Annika A. Culver, Glorify the Empire: Japanese Avant-Garde Propaganda in Manchukuo, (Vancouver: University of British Columbia Press, 2013) pp. 284.
Glorify the Empire: Japanese Avant-Garde Propaganda in Manchukuo is Annika Culver’s first monograph and winner of the 2014 Southeast Conference of the Association for Asian Studies Book Prize. Culver’s book represents an exemplary yet approachable blend of current theoretical and historiographical trends in academia. On the surface level, Culver’s work introduces the reader to a number of famous modernist and avant-garde artists of the early Showa Era Japanese empire as these leftist intellectuals paradoxically came to support the fascist imperial project in Manchukuo.
Each of her chapters contextualizes the wartime work of artists—such as Ai Mitsu, Fukuzawa Ichiro, Yamada Seizaburo, and many others—within the philosophical (and physical) journey they undertook to achieve their envisioned utopia of Manchuria. But beneath the biographies of these individuals lies a sophisticated message about the fabrication of the state, the creation of the “Other,” a mythologized frontier, alternatives to modernity, and discussions on complicating the resistance/collaboration dichotomy through the guise of cultural production and “unofficial” propaganda.

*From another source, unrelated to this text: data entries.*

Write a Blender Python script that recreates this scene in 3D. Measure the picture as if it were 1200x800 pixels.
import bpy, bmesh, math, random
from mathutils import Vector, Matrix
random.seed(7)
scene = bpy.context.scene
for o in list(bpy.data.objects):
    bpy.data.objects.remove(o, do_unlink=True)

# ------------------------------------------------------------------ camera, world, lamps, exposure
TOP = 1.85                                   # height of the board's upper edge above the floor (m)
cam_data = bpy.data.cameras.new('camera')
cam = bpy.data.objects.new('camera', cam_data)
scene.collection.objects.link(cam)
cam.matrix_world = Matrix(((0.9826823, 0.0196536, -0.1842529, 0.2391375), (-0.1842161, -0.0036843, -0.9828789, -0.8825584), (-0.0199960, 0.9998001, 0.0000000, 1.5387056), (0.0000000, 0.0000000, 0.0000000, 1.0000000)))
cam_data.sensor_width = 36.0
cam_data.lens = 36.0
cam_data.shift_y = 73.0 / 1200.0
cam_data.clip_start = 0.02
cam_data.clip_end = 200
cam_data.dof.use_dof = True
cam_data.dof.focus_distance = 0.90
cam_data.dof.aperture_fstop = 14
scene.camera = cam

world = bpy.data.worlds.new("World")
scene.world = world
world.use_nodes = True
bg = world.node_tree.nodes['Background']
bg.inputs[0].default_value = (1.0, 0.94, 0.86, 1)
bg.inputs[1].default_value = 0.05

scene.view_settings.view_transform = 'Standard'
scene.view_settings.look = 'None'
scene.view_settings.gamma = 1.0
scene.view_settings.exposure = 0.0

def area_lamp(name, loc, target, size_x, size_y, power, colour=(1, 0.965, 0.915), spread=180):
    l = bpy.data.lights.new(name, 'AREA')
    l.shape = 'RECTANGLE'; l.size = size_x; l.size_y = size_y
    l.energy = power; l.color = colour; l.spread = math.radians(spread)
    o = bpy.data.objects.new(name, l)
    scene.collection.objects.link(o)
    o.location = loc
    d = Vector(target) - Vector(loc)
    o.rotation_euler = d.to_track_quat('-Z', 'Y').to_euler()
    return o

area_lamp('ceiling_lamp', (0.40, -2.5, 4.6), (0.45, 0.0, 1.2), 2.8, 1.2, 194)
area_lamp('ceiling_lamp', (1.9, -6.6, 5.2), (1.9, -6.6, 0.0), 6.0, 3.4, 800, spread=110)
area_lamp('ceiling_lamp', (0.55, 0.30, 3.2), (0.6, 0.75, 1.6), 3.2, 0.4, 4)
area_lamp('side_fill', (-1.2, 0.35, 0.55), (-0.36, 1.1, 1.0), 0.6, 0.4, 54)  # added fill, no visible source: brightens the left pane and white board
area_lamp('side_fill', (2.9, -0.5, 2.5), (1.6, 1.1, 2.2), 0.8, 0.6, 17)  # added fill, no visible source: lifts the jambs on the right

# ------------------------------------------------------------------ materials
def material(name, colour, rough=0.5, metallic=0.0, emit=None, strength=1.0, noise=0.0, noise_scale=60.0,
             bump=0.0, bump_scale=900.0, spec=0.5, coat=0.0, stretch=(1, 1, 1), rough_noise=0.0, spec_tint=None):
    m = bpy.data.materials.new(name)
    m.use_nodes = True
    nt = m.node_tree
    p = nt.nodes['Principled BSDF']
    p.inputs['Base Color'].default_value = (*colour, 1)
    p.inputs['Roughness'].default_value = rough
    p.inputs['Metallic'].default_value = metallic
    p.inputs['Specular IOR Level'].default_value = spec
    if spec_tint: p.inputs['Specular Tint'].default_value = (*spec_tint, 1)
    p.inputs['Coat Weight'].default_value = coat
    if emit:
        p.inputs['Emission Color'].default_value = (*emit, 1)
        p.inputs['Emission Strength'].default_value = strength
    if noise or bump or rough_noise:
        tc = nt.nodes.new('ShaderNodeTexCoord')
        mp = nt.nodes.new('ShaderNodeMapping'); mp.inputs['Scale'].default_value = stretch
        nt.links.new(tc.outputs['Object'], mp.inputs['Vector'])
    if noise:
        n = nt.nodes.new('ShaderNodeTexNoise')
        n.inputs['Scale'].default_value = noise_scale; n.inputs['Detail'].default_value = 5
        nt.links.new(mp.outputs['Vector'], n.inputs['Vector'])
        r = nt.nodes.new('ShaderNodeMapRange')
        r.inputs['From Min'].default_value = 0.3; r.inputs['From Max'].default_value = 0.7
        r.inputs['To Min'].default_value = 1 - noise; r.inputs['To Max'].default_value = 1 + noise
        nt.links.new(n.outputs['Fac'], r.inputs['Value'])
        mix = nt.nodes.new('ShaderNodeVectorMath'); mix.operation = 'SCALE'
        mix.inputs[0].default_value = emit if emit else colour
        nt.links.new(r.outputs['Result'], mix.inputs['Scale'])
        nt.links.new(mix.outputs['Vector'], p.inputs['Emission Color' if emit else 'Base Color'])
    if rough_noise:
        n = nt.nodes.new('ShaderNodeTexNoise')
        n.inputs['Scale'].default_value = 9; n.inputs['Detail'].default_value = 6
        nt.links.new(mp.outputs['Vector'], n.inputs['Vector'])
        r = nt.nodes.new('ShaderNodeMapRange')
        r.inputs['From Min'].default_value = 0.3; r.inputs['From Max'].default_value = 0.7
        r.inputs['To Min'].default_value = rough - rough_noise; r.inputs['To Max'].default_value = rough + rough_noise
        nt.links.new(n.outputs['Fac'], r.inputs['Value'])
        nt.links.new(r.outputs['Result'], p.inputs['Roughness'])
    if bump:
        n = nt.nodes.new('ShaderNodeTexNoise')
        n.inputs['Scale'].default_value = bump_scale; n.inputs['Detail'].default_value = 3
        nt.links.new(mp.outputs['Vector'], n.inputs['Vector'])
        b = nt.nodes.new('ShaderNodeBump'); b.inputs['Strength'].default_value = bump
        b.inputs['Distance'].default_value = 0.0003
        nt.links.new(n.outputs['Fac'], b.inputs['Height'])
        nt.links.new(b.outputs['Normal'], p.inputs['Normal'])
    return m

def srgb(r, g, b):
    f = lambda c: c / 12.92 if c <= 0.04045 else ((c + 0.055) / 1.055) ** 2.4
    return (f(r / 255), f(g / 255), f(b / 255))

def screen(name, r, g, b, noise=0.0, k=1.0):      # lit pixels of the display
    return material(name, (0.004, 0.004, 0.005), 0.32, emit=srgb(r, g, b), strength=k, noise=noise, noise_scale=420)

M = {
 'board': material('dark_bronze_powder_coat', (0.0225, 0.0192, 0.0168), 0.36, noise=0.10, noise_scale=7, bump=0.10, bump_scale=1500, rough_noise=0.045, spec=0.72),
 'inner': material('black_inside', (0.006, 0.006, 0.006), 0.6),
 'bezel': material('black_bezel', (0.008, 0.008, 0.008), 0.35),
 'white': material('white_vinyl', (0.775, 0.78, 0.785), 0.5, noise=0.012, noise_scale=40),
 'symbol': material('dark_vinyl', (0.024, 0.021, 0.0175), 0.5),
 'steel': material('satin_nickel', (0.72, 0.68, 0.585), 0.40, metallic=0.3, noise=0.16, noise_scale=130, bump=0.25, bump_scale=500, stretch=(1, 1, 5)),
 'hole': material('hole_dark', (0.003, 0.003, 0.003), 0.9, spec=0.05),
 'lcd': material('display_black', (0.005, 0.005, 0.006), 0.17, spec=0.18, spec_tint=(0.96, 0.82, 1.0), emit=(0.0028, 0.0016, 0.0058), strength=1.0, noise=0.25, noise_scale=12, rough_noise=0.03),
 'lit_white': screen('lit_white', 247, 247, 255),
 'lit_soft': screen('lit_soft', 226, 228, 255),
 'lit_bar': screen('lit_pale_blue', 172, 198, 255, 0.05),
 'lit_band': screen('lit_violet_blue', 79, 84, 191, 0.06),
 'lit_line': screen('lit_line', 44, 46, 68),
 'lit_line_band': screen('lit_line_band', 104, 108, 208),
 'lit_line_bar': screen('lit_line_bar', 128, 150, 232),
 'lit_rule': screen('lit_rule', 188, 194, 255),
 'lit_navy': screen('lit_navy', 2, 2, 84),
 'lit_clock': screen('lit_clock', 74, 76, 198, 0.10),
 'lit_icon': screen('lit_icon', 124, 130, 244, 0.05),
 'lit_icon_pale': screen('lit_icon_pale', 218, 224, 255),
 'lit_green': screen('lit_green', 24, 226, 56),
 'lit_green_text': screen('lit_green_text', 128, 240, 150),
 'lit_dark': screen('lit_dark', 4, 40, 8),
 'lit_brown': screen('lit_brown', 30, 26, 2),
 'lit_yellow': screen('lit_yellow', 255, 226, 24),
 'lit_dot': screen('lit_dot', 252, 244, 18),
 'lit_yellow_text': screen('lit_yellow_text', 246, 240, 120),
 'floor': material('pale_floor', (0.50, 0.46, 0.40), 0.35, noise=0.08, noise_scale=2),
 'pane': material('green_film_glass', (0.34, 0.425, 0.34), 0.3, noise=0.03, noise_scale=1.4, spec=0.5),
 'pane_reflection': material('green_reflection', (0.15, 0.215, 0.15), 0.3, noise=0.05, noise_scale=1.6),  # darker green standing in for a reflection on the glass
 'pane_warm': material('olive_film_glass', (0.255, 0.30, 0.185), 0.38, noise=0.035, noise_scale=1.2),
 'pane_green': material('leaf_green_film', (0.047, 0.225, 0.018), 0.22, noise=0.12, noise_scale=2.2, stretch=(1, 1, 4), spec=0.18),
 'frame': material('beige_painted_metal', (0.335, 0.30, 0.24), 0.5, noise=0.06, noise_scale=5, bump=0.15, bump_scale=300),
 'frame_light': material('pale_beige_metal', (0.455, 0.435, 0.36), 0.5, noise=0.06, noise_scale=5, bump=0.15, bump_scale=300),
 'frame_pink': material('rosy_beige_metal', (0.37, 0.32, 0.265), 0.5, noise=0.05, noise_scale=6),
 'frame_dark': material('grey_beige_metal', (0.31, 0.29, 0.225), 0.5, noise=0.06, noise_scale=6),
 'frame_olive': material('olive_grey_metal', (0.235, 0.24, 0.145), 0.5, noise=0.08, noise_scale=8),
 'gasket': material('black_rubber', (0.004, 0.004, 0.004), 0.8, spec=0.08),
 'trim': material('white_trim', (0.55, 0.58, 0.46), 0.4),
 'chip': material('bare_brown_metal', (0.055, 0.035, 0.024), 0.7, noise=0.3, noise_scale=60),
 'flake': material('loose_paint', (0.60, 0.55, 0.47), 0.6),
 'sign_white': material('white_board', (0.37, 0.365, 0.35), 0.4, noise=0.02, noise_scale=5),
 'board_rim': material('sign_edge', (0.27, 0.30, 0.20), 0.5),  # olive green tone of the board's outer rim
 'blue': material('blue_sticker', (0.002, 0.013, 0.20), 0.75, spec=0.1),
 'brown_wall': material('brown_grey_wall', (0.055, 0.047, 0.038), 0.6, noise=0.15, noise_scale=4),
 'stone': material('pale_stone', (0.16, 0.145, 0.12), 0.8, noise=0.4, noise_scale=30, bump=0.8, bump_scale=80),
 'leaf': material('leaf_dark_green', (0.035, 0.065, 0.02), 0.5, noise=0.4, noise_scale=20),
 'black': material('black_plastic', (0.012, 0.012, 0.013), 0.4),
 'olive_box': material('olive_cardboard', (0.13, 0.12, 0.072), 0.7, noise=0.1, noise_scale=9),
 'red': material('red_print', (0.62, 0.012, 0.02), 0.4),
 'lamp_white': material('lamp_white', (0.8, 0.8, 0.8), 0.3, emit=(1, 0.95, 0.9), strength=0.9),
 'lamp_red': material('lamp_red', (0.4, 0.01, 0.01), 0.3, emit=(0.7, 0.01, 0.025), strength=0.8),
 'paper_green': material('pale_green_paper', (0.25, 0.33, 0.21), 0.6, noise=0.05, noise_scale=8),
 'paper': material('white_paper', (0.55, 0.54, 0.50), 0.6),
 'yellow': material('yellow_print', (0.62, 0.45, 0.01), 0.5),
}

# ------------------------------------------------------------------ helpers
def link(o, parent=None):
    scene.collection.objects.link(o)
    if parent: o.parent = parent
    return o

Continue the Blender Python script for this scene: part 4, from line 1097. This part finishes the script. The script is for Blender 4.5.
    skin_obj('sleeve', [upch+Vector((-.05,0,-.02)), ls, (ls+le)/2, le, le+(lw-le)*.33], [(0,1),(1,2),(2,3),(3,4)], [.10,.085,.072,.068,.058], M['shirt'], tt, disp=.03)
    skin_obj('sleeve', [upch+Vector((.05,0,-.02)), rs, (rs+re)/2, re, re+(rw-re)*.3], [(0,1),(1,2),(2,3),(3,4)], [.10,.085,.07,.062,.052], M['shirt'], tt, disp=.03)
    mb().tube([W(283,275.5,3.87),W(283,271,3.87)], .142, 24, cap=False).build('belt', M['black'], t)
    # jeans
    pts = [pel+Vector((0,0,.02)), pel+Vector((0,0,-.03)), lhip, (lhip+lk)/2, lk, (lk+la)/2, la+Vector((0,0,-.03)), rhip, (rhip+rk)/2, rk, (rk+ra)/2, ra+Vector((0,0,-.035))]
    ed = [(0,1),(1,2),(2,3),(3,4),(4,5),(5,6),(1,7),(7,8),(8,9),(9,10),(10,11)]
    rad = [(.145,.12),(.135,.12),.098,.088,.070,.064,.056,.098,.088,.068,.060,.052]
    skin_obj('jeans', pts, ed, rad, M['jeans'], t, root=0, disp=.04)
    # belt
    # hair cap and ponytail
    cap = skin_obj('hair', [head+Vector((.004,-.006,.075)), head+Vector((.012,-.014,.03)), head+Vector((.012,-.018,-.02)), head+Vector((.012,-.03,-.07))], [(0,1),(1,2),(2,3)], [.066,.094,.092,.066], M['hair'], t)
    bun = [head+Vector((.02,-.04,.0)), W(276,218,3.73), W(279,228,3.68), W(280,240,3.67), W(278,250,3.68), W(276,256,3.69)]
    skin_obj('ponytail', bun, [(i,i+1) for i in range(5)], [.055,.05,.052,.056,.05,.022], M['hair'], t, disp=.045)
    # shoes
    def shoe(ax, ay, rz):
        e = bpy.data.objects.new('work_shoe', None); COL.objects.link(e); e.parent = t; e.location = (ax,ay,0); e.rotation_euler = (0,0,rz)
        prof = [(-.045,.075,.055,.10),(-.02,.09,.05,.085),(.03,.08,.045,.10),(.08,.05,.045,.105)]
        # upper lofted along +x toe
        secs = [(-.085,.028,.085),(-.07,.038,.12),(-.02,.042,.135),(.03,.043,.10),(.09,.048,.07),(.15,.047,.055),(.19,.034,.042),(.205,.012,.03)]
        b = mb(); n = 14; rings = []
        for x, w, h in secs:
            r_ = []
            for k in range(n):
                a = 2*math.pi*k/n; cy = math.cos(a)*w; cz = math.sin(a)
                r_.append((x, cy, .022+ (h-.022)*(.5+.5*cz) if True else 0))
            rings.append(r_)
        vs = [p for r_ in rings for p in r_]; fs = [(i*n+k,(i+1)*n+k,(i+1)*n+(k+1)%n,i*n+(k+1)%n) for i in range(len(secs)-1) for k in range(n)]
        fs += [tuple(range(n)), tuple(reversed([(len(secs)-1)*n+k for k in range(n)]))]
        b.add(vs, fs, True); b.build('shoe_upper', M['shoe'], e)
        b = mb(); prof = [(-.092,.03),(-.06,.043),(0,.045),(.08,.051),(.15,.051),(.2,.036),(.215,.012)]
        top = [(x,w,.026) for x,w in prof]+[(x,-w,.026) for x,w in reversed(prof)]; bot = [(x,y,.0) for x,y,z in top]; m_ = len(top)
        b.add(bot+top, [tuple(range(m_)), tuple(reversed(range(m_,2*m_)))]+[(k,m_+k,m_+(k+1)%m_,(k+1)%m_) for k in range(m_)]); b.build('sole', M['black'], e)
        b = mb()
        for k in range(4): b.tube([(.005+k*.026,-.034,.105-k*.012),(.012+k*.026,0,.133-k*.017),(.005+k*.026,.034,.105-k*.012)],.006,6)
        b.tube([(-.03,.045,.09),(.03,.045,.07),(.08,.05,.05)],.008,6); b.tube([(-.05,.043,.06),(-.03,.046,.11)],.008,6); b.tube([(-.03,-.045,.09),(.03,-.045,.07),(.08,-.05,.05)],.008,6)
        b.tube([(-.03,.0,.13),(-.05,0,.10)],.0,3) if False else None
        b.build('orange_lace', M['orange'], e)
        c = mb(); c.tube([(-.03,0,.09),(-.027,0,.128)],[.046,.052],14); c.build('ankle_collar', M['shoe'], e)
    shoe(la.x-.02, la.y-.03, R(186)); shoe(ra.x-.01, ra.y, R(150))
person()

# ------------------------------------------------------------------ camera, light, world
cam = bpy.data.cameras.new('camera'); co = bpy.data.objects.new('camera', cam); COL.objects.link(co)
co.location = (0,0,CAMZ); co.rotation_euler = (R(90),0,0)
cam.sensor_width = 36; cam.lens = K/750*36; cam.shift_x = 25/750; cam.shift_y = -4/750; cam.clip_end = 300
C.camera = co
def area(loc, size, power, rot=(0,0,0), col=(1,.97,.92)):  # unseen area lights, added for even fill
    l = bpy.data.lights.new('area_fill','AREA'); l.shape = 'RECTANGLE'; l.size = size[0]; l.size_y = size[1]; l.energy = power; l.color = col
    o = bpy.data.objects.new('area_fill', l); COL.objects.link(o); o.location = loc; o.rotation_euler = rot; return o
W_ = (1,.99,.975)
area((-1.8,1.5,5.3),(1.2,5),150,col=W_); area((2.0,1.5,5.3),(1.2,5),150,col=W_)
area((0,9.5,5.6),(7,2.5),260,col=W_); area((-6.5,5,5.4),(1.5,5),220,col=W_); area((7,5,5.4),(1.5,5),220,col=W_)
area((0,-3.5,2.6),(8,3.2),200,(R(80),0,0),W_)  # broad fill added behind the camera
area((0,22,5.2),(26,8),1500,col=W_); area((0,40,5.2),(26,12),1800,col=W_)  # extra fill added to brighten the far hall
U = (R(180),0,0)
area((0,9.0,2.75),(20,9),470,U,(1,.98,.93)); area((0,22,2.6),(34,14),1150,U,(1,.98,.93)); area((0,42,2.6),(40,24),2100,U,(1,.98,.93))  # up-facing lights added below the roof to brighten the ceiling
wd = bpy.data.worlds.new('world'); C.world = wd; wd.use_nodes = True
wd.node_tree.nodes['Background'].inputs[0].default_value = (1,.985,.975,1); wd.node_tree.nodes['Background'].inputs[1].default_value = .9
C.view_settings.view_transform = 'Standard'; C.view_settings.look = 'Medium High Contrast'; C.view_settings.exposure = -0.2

Like most of the Great Power empires, Japanese “unofficial propaganda” helped to develop an “empire of images,” a popular historiographical trend among imperial scholars. This colonial gaze transformed the colonies into loci of power for the metropole as part of the civilizing mission while simultaneously portraying the colonized as backwards and lazy, their land “virgin” and ready for development (p. 7). Artwork, literature, and pictures created a romanticized vision that “showcased Manchukuo to both Japanese and Western audiences, advertising its legitimacy both at home and abroad” and as such provided key support for continued effort to expand imperial control (p. 42).
Simultaneously, historical forces of modernity and its aspirants, such as fascism, communism, and liberalism, layered on the consciousness of individuals around the world. It is within this context that Culver situates her artists turned recently converted political prisoners. Many of these previously “proletarian” and avant-garde artists found themselves on state-sponsored sabbaticals to Manchukuo. There, they became subsumed into and champions of the Japanese imperial project of “utopia” in Asia. Many became blinded by their desire to rehabilitate themselves in the context of imperial Japan and their personal conviction that Manchuria provided an outlet for their dreams of utopia no longer possible in “developed” Japan, allowing them to overlook their support of fascism. These individual travelers’ tales are well worth the read, and enlightening for academics who wish to interrogate similar questions of imperial space.
Culver convincingly argues how fragile individualism is when subjected to larger historical forces. Overall, Glorify the Empire provides a complicated narrative that upsets monocausal or diametric portrayals of the state and its relation to individuals. Culver ultimately concludes by inviting the reader to expand upon these ideas, commenting on how there is a noticeable absence of colonial voices. As with all histories of intellectuals, it is difficult to situate their overall impact and reach upon broader sections of society. What percentage of everyday Japanese, let alone colonial populations, consumed this unofficial propaganda? Questions like these are useful to all cultural historians and students of empire making Glorify the Empire a helpful read for a broad spectrum of scholars.